| Excerpted records |

════════

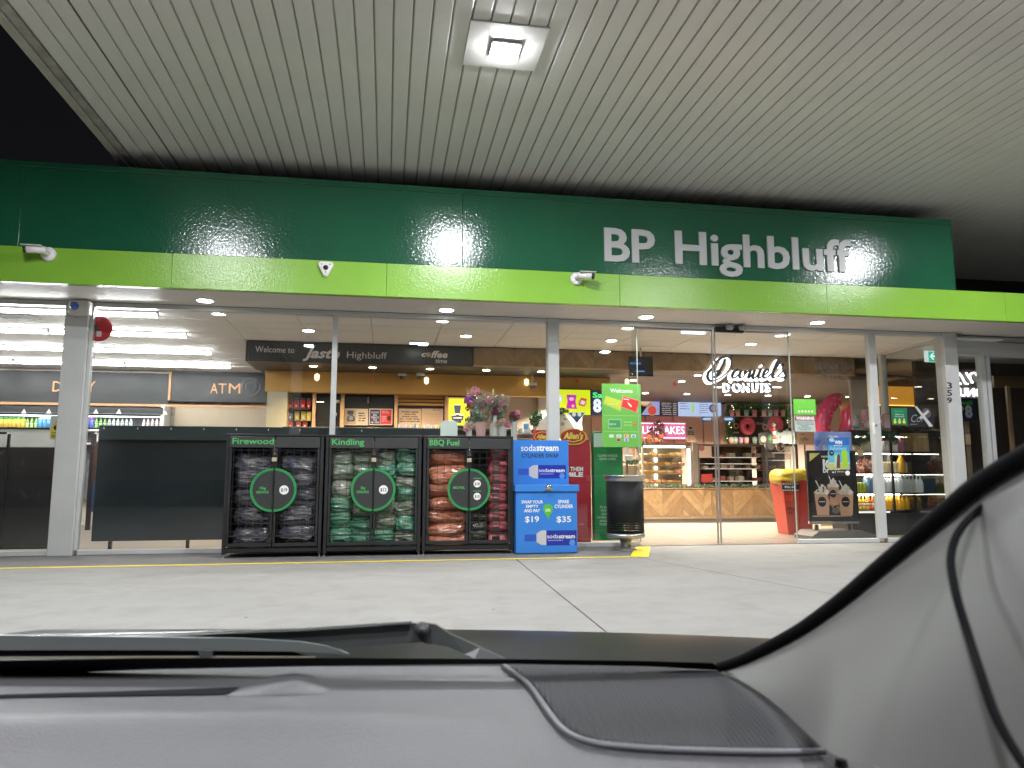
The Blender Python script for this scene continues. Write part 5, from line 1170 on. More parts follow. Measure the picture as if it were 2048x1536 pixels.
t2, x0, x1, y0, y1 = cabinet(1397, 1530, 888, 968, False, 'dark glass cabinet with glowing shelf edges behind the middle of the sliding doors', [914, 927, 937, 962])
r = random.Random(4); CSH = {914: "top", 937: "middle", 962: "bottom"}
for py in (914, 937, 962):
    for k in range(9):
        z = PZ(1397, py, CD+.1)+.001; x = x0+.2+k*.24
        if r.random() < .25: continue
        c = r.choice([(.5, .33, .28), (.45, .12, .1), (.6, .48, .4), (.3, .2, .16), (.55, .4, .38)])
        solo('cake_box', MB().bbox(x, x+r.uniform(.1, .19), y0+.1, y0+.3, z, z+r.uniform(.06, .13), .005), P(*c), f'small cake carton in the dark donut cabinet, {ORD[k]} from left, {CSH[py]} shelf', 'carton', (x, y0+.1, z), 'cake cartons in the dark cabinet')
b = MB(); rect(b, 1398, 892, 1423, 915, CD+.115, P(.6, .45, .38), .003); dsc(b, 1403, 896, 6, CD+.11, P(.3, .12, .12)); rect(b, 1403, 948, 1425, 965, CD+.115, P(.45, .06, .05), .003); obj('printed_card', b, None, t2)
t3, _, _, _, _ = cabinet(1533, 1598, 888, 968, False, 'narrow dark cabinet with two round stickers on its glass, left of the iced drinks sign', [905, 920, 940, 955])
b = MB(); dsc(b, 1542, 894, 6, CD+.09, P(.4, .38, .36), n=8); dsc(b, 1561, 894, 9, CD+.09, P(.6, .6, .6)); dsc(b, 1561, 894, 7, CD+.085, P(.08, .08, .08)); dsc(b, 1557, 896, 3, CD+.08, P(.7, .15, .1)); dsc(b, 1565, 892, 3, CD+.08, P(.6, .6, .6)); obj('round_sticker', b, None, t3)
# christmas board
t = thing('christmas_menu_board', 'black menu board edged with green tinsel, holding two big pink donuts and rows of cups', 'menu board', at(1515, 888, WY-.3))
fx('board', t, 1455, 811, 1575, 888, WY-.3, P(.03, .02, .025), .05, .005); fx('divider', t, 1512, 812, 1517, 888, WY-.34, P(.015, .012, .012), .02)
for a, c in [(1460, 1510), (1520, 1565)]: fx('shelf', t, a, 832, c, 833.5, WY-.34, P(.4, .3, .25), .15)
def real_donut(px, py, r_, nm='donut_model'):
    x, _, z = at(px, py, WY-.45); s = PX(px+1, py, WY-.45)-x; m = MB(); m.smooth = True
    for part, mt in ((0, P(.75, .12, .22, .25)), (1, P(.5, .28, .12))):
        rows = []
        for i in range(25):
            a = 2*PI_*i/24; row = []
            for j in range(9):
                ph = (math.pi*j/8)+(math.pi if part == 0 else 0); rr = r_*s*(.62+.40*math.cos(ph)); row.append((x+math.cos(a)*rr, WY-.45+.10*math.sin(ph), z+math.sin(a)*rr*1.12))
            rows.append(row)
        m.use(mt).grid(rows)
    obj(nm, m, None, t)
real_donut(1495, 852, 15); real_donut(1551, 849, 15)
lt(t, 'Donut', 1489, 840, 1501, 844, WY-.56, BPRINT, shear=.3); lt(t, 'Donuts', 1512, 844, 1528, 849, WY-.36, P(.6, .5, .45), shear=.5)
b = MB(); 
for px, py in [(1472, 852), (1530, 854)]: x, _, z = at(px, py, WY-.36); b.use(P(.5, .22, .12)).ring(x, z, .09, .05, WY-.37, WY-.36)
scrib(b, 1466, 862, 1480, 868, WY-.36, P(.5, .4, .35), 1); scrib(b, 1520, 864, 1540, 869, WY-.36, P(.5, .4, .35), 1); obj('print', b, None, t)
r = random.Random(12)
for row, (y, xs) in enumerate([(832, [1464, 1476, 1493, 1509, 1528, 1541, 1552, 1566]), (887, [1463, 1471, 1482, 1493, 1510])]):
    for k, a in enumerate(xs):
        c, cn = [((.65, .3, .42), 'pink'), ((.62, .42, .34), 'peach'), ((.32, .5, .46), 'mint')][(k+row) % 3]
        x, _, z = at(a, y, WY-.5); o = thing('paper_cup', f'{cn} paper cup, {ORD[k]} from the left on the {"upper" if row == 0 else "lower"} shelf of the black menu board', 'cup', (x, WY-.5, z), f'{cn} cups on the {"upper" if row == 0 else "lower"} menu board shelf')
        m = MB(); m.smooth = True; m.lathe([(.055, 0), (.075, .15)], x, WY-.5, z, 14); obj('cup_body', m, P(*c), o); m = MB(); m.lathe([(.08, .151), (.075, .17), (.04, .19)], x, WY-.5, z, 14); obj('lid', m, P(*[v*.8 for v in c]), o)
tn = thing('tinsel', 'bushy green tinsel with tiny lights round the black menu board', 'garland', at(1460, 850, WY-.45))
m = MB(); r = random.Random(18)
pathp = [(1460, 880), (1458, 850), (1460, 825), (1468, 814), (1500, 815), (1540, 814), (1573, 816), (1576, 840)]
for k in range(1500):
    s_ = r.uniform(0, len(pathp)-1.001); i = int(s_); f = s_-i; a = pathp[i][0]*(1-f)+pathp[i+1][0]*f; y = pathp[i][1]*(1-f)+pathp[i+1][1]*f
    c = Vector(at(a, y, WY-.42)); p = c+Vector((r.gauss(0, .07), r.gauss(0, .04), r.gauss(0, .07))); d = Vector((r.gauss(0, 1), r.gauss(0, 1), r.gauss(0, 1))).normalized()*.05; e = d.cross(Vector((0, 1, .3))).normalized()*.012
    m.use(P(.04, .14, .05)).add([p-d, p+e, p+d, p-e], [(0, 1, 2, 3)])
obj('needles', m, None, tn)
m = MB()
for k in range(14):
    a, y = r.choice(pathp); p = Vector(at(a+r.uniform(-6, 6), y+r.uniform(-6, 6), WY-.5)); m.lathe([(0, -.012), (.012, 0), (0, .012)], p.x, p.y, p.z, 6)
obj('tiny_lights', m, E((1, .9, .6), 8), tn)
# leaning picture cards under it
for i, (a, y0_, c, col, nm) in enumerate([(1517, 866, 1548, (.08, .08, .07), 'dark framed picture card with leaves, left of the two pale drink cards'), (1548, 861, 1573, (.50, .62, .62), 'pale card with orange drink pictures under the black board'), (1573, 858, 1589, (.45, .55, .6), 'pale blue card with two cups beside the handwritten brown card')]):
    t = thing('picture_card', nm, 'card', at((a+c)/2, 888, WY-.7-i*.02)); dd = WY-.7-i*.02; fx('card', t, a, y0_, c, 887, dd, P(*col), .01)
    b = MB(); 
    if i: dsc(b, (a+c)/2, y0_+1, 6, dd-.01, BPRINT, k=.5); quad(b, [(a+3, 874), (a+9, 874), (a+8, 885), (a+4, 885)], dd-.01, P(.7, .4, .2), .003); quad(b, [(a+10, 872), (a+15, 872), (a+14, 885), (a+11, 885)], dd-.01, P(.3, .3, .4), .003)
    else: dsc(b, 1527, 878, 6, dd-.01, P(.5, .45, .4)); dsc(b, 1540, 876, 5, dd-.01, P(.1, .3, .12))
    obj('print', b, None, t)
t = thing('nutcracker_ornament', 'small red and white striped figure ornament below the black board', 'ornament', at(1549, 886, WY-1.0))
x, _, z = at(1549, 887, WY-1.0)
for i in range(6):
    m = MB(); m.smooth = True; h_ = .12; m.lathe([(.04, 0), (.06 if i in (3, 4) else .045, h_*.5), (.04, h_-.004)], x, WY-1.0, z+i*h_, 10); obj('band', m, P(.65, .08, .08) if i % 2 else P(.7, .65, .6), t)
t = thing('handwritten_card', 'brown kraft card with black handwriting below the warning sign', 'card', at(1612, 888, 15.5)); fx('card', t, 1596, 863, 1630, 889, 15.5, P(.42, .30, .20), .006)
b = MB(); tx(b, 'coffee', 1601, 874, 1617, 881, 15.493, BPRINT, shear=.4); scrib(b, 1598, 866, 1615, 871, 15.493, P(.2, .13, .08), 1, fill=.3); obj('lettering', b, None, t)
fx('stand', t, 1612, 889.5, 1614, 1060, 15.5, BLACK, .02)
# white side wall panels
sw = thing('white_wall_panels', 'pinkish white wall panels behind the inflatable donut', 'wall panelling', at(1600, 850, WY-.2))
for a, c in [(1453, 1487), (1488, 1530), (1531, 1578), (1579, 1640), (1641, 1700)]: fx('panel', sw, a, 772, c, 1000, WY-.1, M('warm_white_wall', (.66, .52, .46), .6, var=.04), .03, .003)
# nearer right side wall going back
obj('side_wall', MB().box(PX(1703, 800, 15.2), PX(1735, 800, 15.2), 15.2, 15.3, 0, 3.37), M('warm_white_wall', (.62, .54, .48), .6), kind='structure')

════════

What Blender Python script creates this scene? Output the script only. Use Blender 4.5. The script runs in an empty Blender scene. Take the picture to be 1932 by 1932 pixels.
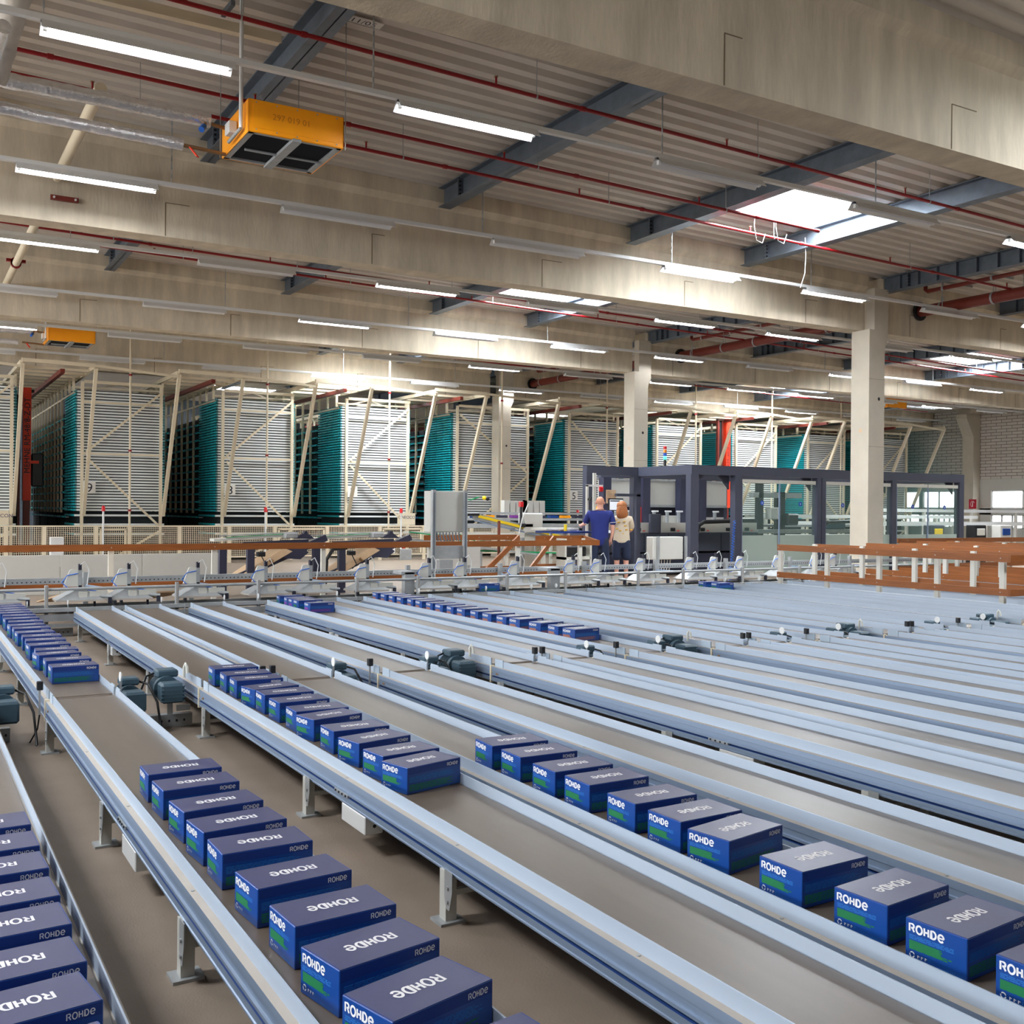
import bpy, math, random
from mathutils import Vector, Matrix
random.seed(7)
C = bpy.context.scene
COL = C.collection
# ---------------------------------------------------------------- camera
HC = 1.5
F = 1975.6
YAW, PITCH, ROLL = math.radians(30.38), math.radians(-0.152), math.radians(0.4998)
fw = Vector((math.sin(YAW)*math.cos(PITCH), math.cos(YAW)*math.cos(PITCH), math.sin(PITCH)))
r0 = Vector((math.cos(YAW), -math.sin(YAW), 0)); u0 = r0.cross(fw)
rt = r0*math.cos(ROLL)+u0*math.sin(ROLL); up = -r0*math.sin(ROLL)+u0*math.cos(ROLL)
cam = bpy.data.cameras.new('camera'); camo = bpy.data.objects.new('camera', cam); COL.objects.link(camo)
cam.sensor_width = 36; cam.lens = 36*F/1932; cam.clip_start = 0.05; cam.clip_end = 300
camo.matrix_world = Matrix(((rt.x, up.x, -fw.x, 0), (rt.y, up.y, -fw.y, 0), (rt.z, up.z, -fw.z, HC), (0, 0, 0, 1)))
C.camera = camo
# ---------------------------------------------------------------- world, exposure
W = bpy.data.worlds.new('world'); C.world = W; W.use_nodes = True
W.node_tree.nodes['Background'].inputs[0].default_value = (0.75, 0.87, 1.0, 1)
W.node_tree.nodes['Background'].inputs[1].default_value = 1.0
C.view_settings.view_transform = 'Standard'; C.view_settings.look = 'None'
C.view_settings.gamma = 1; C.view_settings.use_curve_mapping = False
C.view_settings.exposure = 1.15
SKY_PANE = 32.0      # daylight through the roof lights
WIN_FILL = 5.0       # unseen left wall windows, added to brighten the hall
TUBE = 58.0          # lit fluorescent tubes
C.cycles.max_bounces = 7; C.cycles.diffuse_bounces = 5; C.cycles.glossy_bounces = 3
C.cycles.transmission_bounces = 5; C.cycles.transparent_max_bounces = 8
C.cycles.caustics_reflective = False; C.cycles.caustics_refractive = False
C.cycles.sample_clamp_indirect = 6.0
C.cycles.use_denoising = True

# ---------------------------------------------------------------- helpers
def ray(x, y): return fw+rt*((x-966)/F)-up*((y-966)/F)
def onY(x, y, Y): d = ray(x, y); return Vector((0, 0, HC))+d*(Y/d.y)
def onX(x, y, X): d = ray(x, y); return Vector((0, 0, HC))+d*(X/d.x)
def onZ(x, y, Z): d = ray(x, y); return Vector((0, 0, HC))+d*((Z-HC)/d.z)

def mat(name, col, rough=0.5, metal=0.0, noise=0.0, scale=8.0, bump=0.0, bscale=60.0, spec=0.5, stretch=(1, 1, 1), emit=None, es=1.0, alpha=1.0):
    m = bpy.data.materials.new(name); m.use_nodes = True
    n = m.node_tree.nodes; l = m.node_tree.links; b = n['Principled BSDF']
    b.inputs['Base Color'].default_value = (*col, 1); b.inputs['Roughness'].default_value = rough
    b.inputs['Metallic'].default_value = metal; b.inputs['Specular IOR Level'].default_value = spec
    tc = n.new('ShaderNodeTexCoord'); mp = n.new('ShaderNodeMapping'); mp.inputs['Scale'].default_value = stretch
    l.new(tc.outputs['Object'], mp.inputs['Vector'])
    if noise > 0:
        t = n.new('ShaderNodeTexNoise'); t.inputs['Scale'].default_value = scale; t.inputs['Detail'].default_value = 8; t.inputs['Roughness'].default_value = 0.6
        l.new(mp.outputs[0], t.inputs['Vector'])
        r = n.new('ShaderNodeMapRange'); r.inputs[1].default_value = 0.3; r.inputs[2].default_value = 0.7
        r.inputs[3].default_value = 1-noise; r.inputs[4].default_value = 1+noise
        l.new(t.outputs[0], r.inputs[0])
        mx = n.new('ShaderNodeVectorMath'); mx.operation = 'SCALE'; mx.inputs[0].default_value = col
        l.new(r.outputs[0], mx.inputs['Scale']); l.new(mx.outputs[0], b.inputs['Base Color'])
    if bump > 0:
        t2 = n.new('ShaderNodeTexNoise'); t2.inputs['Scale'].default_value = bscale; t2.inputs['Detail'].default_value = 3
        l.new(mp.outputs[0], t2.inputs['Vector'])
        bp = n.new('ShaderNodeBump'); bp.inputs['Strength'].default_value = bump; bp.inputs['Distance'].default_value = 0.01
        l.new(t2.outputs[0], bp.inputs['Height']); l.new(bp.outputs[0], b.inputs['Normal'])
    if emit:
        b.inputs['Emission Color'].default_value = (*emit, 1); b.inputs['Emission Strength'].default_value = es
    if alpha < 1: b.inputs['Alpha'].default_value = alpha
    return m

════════

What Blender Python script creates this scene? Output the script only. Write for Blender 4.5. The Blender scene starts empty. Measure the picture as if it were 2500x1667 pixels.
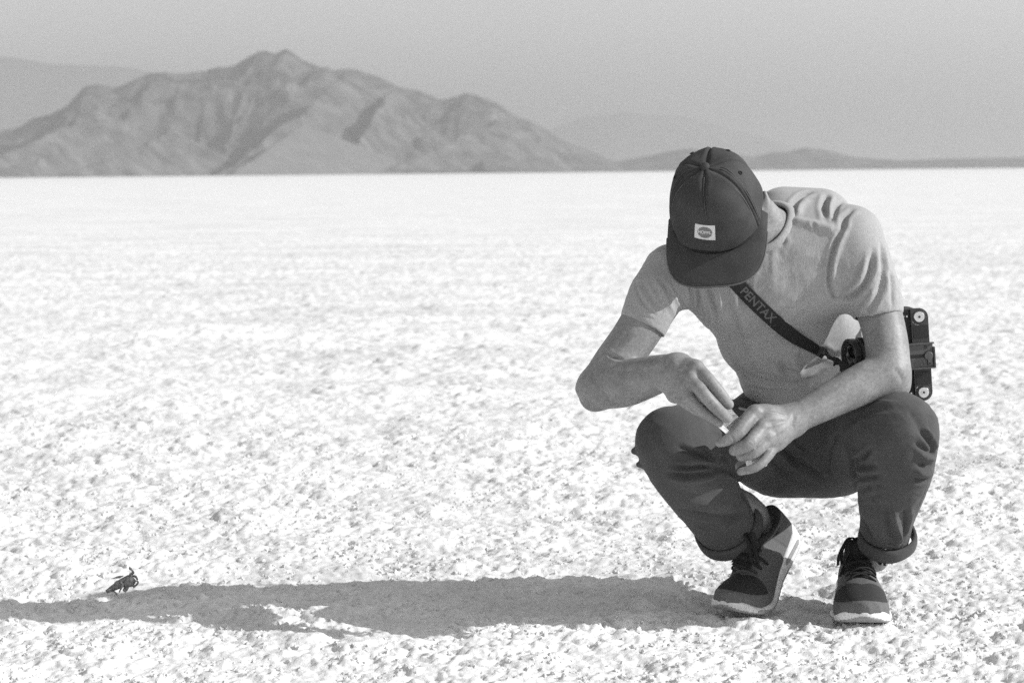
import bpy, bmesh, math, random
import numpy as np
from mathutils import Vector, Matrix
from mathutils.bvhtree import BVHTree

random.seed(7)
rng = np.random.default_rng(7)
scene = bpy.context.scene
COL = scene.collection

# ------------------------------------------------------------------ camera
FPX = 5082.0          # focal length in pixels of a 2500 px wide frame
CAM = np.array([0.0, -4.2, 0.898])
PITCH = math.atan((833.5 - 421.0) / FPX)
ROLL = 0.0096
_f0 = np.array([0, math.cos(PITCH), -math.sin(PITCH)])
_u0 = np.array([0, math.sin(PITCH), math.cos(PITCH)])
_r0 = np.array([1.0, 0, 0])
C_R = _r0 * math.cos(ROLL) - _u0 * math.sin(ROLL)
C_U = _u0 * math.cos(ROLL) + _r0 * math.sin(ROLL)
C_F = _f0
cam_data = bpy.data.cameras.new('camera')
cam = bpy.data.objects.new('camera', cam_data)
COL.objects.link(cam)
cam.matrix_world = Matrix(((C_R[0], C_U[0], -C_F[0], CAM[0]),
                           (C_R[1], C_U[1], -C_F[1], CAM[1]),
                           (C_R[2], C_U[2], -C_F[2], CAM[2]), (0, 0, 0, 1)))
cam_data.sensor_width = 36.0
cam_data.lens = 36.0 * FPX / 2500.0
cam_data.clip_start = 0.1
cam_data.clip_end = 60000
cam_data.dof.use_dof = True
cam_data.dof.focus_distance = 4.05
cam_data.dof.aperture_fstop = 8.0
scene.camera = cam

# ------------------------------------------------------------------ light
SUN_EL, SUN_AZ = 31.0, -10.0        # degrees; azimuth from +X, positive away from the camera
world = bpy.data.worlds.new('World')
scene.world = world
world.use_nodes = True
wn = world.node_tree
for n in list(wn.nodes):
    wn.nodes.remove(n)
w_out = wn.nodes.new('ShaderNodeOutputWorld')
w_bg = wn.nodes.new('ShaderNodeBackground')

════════

| Instruction |
List each line in the listing that contains the string "only".

| The response |
What Blender Python script creates this scene? Output the script only. Use Blender 4.5. The script runs in an empty Blender scene. Take the picture to be 1932 by 1932 pixels.
What Blender Python script creates this scene? Output the script only. Write for Blender 4.5. The Blender scene starts empty. Measure the picture as if it were 2500x1667 pixels.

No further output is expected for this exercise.